Mr Darren Watts, prosecuting, said police were led to Mr Hasnath after CCTV from Bow Church DLR station showed stickers being put up on an information board.
Mr Watts also described how the community had been “deeply upset” by the stickers. A statement from Jack Gilbert, board member of Sandy’s Row synagogue in Stamford Hill said: “When I see that sticker I see the signs my mother saw in the 1930s, which actually carried less suggestion of punishment.
“For me, I saw an immediate threat,” Gilbert said.
Mr Hasnath was found guilty of using threatening words or behaviour, causing harassment, alarm or distress, under section 5 of the Public Order Act 1986, and fined £100 by Westminster Magistrates Court.

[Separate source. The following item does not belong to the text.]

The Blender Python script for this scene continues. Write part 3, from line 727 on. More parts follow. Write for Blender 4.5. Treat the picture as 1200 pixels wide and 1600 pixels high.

When first read the charges, he said: “I didn’t harass or swear at anyone, I just put up stickers.”
Sentencing, District Judge Jeremy Coleman said: “I think you used those stickers deliberately to offend and distress people; I hope you will think this through and will not re-offend again. You are not entitled to behave in this way.”
In his defence Mr Hasnath said someone else had given him the stickers, adding: “It doesn’t say that I am going to punish them; it just says what God says in the Qur’an. Plus, I didn’t know that the police were going to be involved.”
The court also heard Mr Hasnath is on bail for allegedly defacing a women’s fashion poster.